## TASK TO CARRY OUT
Look for "script" in the listing below. Gather each line that contains it.

* begin DATA FOR THIS TASK *

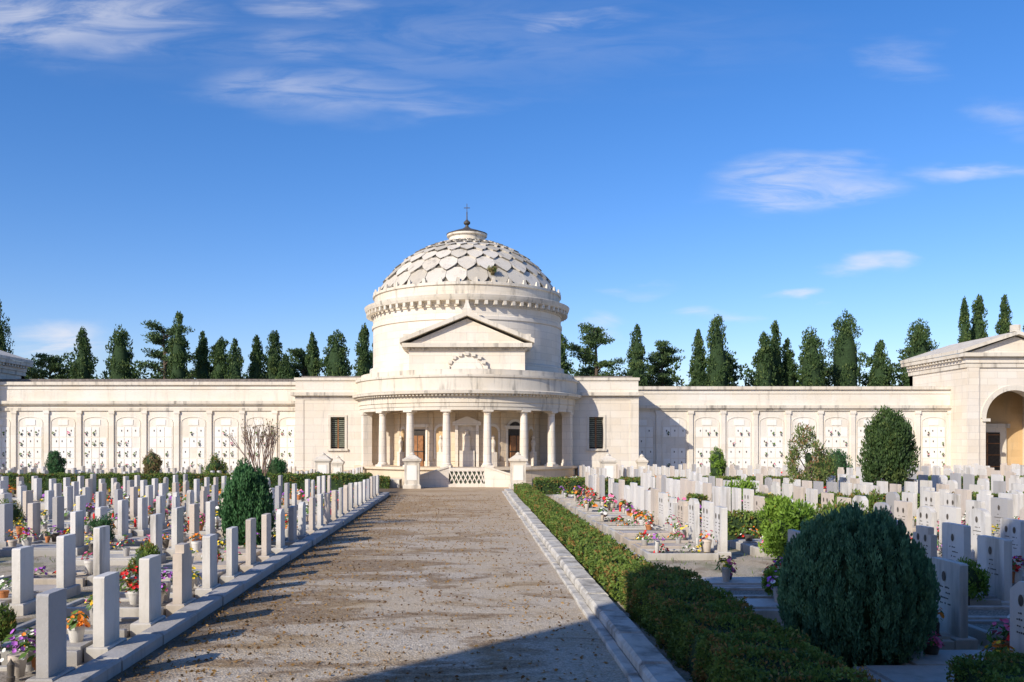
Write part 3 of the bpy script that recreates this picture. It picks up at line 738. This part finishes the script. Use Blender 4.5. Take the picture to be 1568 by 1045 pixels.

* end DATA FOR THIS TASK *
* begin DATA FOR THIS TASK *

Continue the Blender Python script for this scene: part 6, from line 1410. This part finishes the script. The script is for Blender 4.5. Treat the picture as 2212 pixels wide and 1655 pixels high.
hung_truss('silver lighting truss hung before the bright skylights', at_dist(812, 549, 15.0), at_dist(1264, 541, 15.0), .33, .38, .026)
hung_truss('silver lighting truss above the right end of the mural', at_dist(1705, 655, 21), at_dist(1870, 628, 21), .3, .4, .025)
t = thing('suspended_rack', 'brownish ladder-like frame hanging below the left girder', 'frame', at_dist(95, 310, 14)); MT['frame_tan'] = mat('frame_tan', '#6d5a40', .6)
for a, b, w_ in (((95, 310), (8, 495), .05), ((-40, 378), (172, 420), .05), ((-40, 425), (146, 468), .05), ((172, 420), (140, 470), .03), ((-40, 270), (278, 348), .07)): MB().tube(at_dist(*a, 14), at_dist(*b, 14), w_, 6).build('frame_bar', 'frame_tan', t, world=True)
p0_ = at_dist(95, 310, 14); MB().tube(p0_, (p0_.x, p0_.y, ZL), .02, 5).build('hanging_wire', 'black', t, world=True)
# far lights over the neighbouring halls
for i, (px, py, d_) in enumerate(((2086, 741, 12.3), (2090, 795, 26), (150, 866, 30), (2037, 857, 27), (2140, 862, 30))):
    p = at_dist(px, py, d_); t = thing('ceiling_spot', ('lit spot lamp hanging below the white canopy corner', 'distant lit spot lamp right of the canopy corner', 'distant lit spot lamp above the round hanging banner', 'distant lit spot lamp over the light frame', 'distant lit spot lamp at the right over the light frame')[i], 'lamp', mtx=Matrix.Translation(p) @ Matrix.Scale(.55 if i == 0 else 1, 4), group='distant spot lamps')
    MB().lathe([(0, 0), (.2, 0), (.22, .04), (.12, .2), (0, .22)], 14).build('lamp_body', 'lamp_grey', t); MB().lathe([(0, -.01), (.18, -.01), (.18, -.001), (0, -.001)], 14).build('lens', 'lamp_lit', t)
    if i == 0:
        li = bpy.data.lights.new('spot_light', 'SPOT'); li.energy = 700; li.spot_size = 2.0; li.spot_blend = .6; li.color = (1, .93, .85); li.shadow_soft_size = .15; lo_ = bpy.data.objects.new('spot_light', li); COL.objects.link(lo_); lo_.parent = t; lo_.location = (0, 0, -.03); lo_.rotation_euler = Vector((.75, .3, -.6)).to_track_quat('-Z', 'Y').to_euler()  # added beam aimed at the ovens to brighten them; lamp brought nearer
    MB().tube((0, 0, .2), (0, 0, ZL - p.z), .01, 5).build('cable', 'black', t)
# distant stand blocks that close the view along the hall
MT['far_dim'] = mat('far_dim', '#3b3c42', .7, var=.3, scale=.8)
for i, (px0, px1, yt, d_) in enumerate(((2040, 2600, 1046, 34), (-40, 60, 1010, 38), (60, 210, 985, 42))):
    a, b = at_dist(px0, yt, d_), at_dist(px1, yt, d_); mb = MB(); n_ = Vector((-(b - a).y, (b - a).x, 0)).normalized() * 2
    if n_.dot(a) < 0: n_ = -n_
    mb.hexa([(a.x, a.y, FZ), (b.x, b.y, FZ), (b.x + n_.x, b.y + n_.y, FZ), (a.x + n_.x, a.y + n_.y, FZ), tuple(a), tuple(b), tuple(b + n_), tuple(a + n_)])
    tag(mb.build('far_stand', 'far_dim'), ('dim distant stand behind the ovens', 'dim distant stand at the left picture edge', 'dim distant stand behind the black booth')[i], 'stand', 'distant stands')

* end DATA FOR THIS TASK *

## TASK ANSWER
Write part 3 of the bpy script that recreates this picture. It picks up at line 738. This part finishes the script. Use Blender 4.5. Take the picture to be 1568 by 1045 pixels.
Continue the Blender Python script for this scene: part 6, from line 1410. This part finishes the script. The script is for Blender 4.5. Treat the picture as 2212 pixels wide and 1655 pixels high.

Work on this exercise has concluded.